Agradeço a enumeração e a argumentação a Hugo, é sempre gratificante verificar que há quem esteja bem atento. Para complementar e reforçar a sua exposição, até me permito uma afinações: a economia da UE já é maior do que a do EUA, e a da zona-Euro, por si só, também. Não se esqueça do factor demográfico. Agora os pilares. Tanto pilar é precisamente o problema da Europa. É que para estes assentarem, faltam 2/3 dos caboucos. O seu 1º Pilar ainda não tem onde assentar. Logo o 1º. Quanto ao que o euro vale contra o USD, cuidado que o assunto é anti-intuitivo. Se ponderarmos o factor comércio bilateral EUA-EU (trade- weighting) , as moedas estão muito mais equivalentes do que parece. Os fundamentos do Euro estão mais saudáveis do que os do USD, mas este último encerra uma flexibilidade e diversidade maiores. A faceta jurídica do euro é importante, mas não lhe dê tanto peso. Qualquer moeda é sobretudo uma abstracção psicológica colectiva a que chamamos confiança

sábado, maio 10, 2008  
Anonymous Anónimo said...

Obrigado pelo elogio e troca de opinião, Mr.
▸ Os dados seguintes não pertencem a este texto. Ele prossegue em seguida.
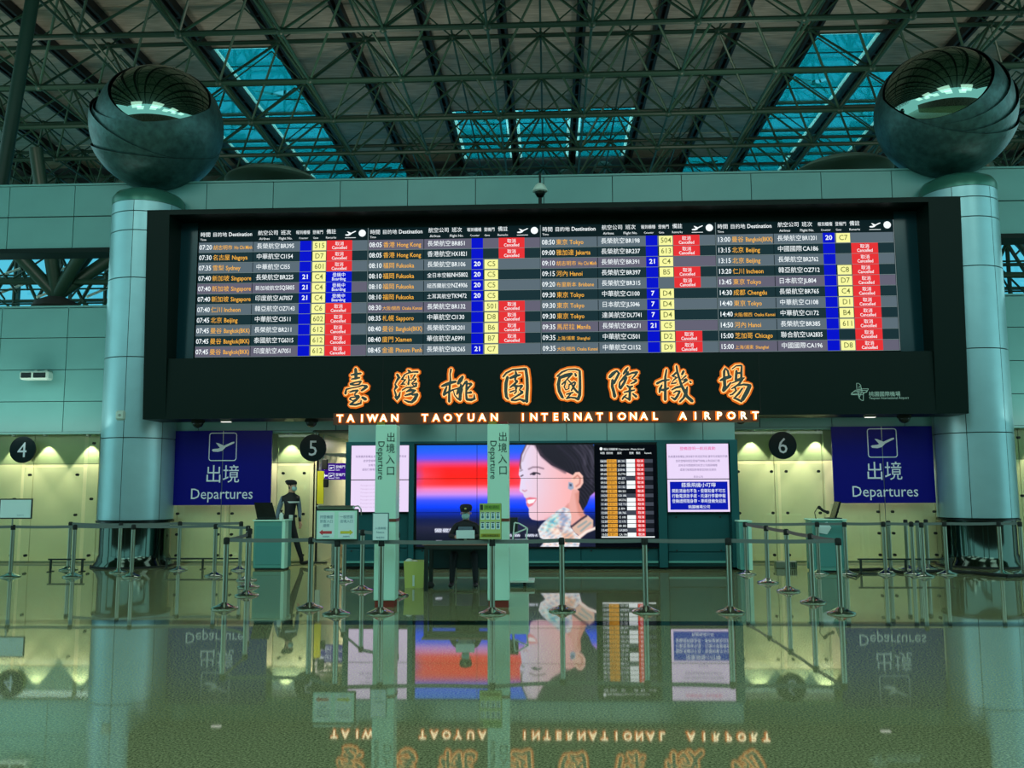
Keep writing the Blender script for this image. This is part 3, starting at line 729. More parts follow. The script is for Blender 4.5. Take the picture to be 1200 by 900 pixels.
# brush characters, each stroke traced as a ribbon (70 units ~ 5 px)
BRUSH = [
 (393, [ ([(340,150),(345,220),(345,300)],[22,26,24]), ([(265,250),(330,235),(425,222)],[12,18,16]), ([(270,315),(340,305),(405,290)],[10,18,14]),
  ([(430,350),(340,365),(255,390)],[14,12,14]), ([(255,400),(320,410),(395,400),(425,360)],[14,14,14,12]),
  ([(175,550),(190,480),(260,462),(380,440),(450,415),(520,430)],[20,16,11,11,14,20]), ([(520,435),(480,470),(435,500)],[24,20,16]),
  ([(245,525),(300,505),(380,495)],[12,16,14]), ([(375,500),(330,550),(320,575),(390,590)],[14,12,12,18]),
  ([(390,600),(350,650),(300,690),(250,725)],[24,18,14,16]), ([(250,640),(265,610),(350,605)],[18,12,12]), ([(245,640),(300,665),(345,640)],[14,12,12]),
  ([(250,725),(340,730),(425,705),(430,660)],[16,18,18,10]), ([(450,610),(500,640)],[20,28]) ]),
 (452, [ ([(195,240),(225,290),(190,340),(160,400)],[20,26,16,10]), ([(160,400),(185,440),(150,490),(175,570)],[12,26,12,18]), ([(175,600),(185,640),(225,590),(245,520)],[28,26,20,8]),
  ([(370,170),(400,195),(410,210)],[14,22,16]), ([(300,250),(380,215),(460,200),(530,200)],[8,12,12,16]), ([(320,240),(265,330),(300,320)],[10,18,12]),
  ([(330,320),(260,410),(320,395)],[12,16,12]), ([(375,260),(385,330),(375,400)],[12,12,18]), ([(400,330),(430,330)],[10,10]),
  ([(485,245),(440,320),(500,310)],[14,14,14]), ([(500,320),(430,390),(510,385)],[12,14,18]), ([(440,400),(480,430),(510,400)],[10,12,12]),
  ([(275,495),(340,455),(440,445),(510,425)],[10,12,14,14]), ([(340,520),(410,490),(495,500)],[10,26,14]), ([(320,580),(400,560),(470,520)],[12,18,14]),
  ([(400,545),(440,570),(520,560)],[12,14,22]), ([(520,560),(480,640),(430,690)],[24,28,20]), ([(430,690),(370,680),(310,655)],[18,18,10]) ]),
 (512, [ ([(235,155),(220,230),(225,320),(215,420),(205,560),(205,680)],[16,12,14,18,18,20]), ([(85,430),(160,400),(240,370),(310,355)],[16,26,24,20]),
  ([(165,440),(140,500),(120,570)],[12,22,22]), ([(135,560),(190,520),(270,490)],[16,14,12]), ([(425,275),(390,330),(350,385)],[20,34,24]),
  ([(250,490),(330,470),(400,440)],[10,12,16]), ([(395,400),(400,480),(385,560),(380,650)],[16,30,26,24]), ([(360,480),(330,560)],[24,14]), ([(275,500),(290,570),(340,630),(385,650)],[8,10,14,20]),
  ([(400,470),(430,420),(470,360),(490,350)],[14,14,16,18]), ([(490,350),(485,450),(480,560),(490,640)],[16,18,16,22]), ([(500,390),(560,385),(570,400)],[14,16,16]), ([(565,400),(520,450),(490,500)],[18,16,10]),
  ([(500,540),(560,530)],[12,22]), ([(490,645),(560,650),(615,630),(610,560)],[20,24,24,8]) ]),
 (582, [ ([(105,280),(160,215),(260,165),(360,160),(460,150)],[14,16,14,18,20]), ([(475,150),(495,300),(500,450),(490,600),(490,680)],[24,26,26,28,26]),
  ([(180,280),(155,380),(150,500),(160,600),(190,635)],[22,28,26,24,16]), ([(310,195),(320,240)],[16,24]), ([(220,300),(300,265),(390,245)],[18,26,12]), ([(320,250),(300,320),(330,355)],[22,16,26]),
  ([(340,345),(290,400),(220,450)],[16,20,12]), ([(270,420),(330,430),(320,470)],[14,26,16]), ([(310,440),(320,520),(290,550)],[16,14,12]), ([(220,525),(290,500)],[14,12]),
  ([(340,430),(415,425)],[12,22]), ([(405,440),(370,490),(420,525)],[16,12,22]), ([(420,530),(330,590),(240,645)],[22,14,12]), ([(240,660),(310,660),(380,640),(450,670)],[12,16,16,24]) ]),
 (642, [ ([(150,270),(230,200),(330,160),(440,155),(500,170)],[14,16,12,14,16]), ([(515,180),(520,320),(520,450),(515,570),(490,640)],[20,22,24,26,26]),
  ([(195,280),(170,400),(185,510),(230,600),(250,620)],[24,28,26,24,14]), ([(200,290),(290,255),(385,230)],[24,30,24]), ([(370,250),(300,330),(230,400)],[16,12,14]),
  ([(290,360),(265,440),(290,490),(340,470),(345,400)],[12,14,12,12,12]), ([(330,330),(380,390),(430,470),(480,530)],[10,14,18,18]), ([(360,400),(430,360),(450,380)],[12,14,14]), ([(440,390),(410,450),(380,500)],[16,16,12]),
  ([(300,560),(350,545),(410,530)],[12,14,12]), ([(370,550),(330,600),(300,630)],[12,14,12]), ([(300,630),(370,610),(440,620),(490,640)],[12,14,16,24]), ([(440,225),(455,260)],[14,20]) ]),
 (702, [ ([(170,280),(220,230),(280,180)],[26,30,16]), ([(285,180),(320,220),(280,300),(240,380)],[14,22,20,20]), ([(215,330),(210,430),(235,520),(250,595)],[22,24,24,28]),
  ([(465,130),(430,180),(390,230)],[14,26,14]), ([(470,200),(400,290),(330,370)],[16,22,14]), ([(330,370),(325,440),(345,465)],[14,18,20]), ([(440,290),(400,380),(345,465)],[20,22,20]),
  ([(450,250),(530,215),(615,205)],[14,16,20]), ([(600,230),(530,310),(600,330)],[16,16,16]), ([(600,340),(560,370),(510,390)],[20,16,10]), ([(450,420),(490,450),(540,430)],[14,22,14]),
  ([(400,530),(480,510),(575,490)],[10,16,12]), ([(495,450),(495,550),(490,650)],[20,20,22]), ([(440,570),(400,600),(375,640)],[12,14,16]), ([(400,600),(460,630),(490,650)],[10,14,16]), ([(540,550),(600,600)],[12,20]) ]),
 (760, [ ([(285,160),(265,280),(265,420),(265,560),(265,650)],[14,18,20,22,24]), ([(130,385),(220,340),(330,325)],[20,18,12]), ([(210,410),(180,470),(170,530)],[14,22,14]), ([(200,490),(250,490),(320,460)],[16,24,14]),
  ([(445,100),(460,200),(490,300),(520,400),(570,500),(620,600),(700,670)],[14,18,18,20,24,24,26]), ([(440,210),(380,270),(430,280)],[16,24,14]), ([(450,290),(400,330),(360,390),(440,375)],[14,12,18,14]),
  ([(560,190),(535,240)],[22,18]), ([(600,260),(520,330),(600,320)],[14,14,22]), ([(610,330),(550,380)],[22,12]), ([(660,350),(680,370)],[10,16]), ([(370,490),(440,450),(540,430)],[12,18,20]),
  ([(400,540),(440,510),(500,510)],[12,14,14]), ([(500,515),(460,590),(420,645)],[16,20,20]), ([(415,640),(360,605)],[18,10]), ([(620,440),(600,540),(560,620),(500,680)],[12,26,18,16]) ]),
 (833, [ ([(205,310),(205,190),(225,140),(265,180),(285,270)],[16,20,18,16,16]), ([(145,335),(220,300),(310,275)],[16,28,24]), ([(210,320),(215,420),(195,500)],[24,24,26]), ([(200,500),(260,440),(310,375)],[22,18,14]),
  ([(335,150),(400,100),(480,95)],[10,12,14]), ([(490,100),(485,200),(485,290)],[14,18,18]), ([(405,180),(400,260),(395,330)],[18,20,20]), ([(400,220),(480,215)],[16,16]), ([(400,330),(450,315),(485,290)],[16,18,16]),
  ([(330,380),(400,350),(480,320),(530,295)],[10,14,18,12]), ([(500,320),(440,400),(330,470)],[16,18,12]), ([(430,420),(520,400),(600,410)],[12,16,20]), ([(620,420),(570,530),(500,650)],[30,34,28]),
  ([(380,450),(400,500),(340,560),(300,570)],[14,16,14,12]), ([(500,465),(440,550),(380,610)],[14,18,12]), ([(360,620),(420,640),(490,680)],[12,18,14]) ]),
]
M_char = mat('letter_face_grey', (72, 84, 80), .45, .3)
E_glow1 = mat('halo_core', (255, 190, 116), emit=1.6); E_glow2 = mat('halo_edge', (226, 112, 30), emit=1.0)  # halo on the fascia painted as emissive rings, pale core and orange edge
KU = 13.85
for n_, (px0, strokes) in enumerate(BRUSH):
    q = MB(); g1 = MB(); g2 = MB(); i = 0
    for pts, ws in strokes:
        P = [W(px0+u/KU, 422+v/KU, FY) for u, v in pts]; P = [(p.x, p.z) for p in P]; k = FY/FPX/KU*1.06
        dl = .0004*i; i += 1
        stroke(q, P, [a*k for a in ws], FY-.075-dl, FY-.045, M_char)
        stroke(g1, P, [a*k+.019 for a in ws], FY-.040-dl, 0, E_glow1, flat=True)
        stroke(g2, P, [a*k+.052 for a in ws], FY-.022-dl, 0, E_glow2, flat=True)
    ch = q.build('character', BD); g1.build('backlight', ch); g2.build('halo_rim', ch)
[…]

Penso que a abstracção psicológica colectiva - confiança - é, de facto, o essencial na moeda; concordo plenamente. Penso é que, se a classe politica Europeia ajudar(ajudasse?!), essa confiança poderá(ia) ser bem maior, o que só ajudava mais o €uro e a economia Europeia, não concorda? Até porque são precisamente as implicações politicas (Guerra no Iraque, Afeganistão, tensão com o Irão...) da Administração Norte-Americana, entre outras coisas, que estão a contribuir para a queda do USD. Cumprimentos, e votos de bom fim-de-semana para todos os leitores.